L'application de la réforme européenne du droit d'auteur tourne au bras de fer entre Google et la France : la plateforme refuse de rémunérer les éditeurs de presse pour l'utilisation d'extraits de leurs contenus, mais ne les reprendra plus sans leur accord. Un politique inadmissible pour le gouvernement et la presse française.
Le géant américain du numérique a annoncé le 25 septembre de nouvelles règles qui s'appliqueront fin octobre en France, en application d'une loi adoptée cet été qui transpose dans le droit français la directive européenne sur le droit d'auteur.

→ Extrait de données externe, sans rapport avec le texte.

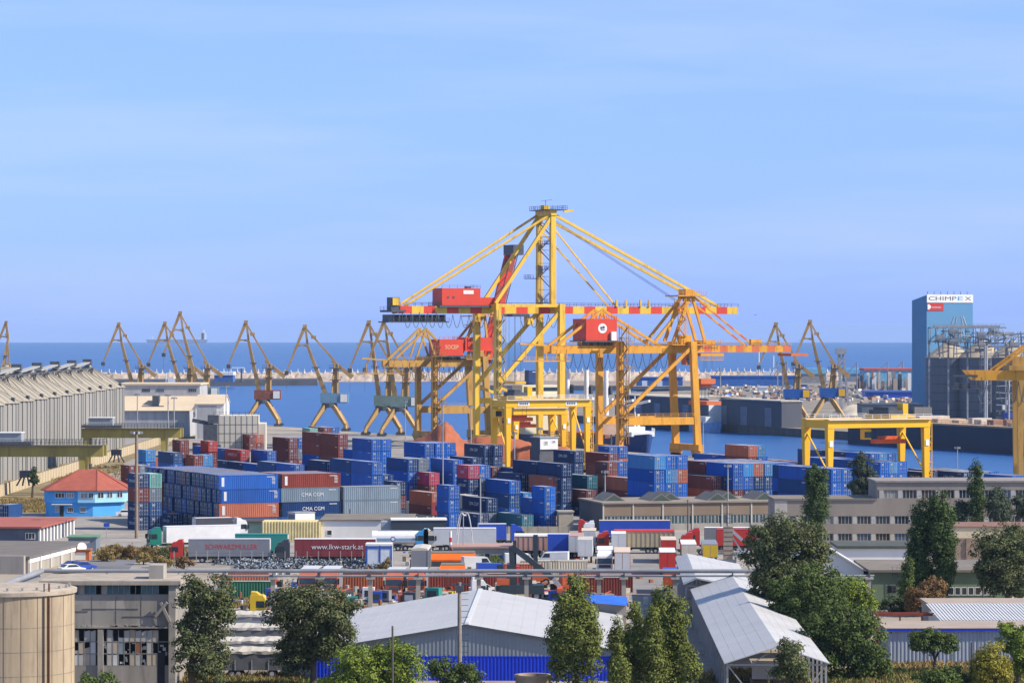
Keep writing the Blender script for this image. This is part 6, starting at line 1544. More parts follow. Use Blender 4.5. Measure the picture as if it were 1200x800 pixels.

La France est le premier pays de l'Union européenne (UE) à appliquer cette directive, adoptée fin mars.
Cette loi instaure notamment un «droit voisin» au profit des éditeurs de presse (qui publient journaux et magazines) et des agences de presse. Une mesure censée les aider à faire rémunérer la reprise de leurs contenus sur les plateformes en ligne et autres agrégateurs, pour compenser l'effondrement de leurs recettes publicitaires traditionnelles, tandis que les géants de l'internet, dont Facebook et Google, se taillent la part du lion des revenus publicitaires en ligne.
Cette directive avait fait l'objet d'une intense bataille de lobbying à Bruxelles, avec une mobilisation sans précédent des GAFA, qui avaient notamment soutenu qu'elle réduirait la liberté d'expression sur internet. Les médias y voyaient au contraire une nécessité pour continuer à produire une information de qualité.
Mais les règles présentées par Richard Gingras, vice-président de Google en charge de l'information, pour se conformer à la loi française, ont fait bondir les médias et le gouvernement : dans ce nouveau système, les éditeurs de presse basés en Europe devront désormais décider individuellement si, en France, des extraits de leurs infos (textes, vidéos...) et autres images miniatures continueront d'apparaître à côté des liens renvoyant vers leurs sites. Et ce, tant dans les résultats du moteur de recherche que dans Google Actualités... Pour les éditeurs qui accepteront, ces extraits s'afficheront sans qu'ils soient rémunérés.
En cas de refus, ces extraits et mini-images ne s'afficheront plus dans les résultats du moteur de recherche, qui n'incluront alors qu'un titre et un lien «sec» vers les infos des éditeurs. Mais les actualités de ces médias continueront tout de même à être référencées, assure Google, même si ces éditeurs de presse risquent de voir le trafic vers leurs sites diminuer voire s'effondrer.
Si Google n'a pas brandi l'arme d'une fermeture totale de Google Actualités (la version française de Google News), comme il l'avait fait en 2014 en Espagne, la pilule est difficile à avaler pour les éditeurs, qui voient ainsi se réduire les espoirs de retombées liées au droit voisin.
De son côté, Carlo Perrone, président de l'association des éditeurs européens de journaux (ENPA), a dénoncé «un coup de force» et un «diktat inacceptable» qui place «les médias devant un fait accompli: soit ils donnent au géant américain leur contenu gratuitement, soit ils seront fortement pénalisés par le moteur de recherche.» Le ministre de la Culture, Franck Riester, a également jugé la proposition de Google «inacceptable», et assure qu'il va chercher une solution avec ses homologues européens.
Google assure que ses nouvelles règles sont dans l'intérêt des internautes, empêchant que les résultats de recherche soient faussés par des considérations commerciales. «Nous n'avons jamais payé pour inclure des résultats dans les recherches et nous ne payons pas pour inclure des liens dans les résultats, [car] cela saperait la confiance de nos utilisateurs», explique ainsi Richard Gingras. En outre, Google met en avant son aide aux médias, tout d'abord par l'énorme trafic qu'il apporte à leurs sites, et par ses nombreuses formations, services et programmes de soutien à la presse, comme la Google News Initiative, un fonds d'aide à l'innovation.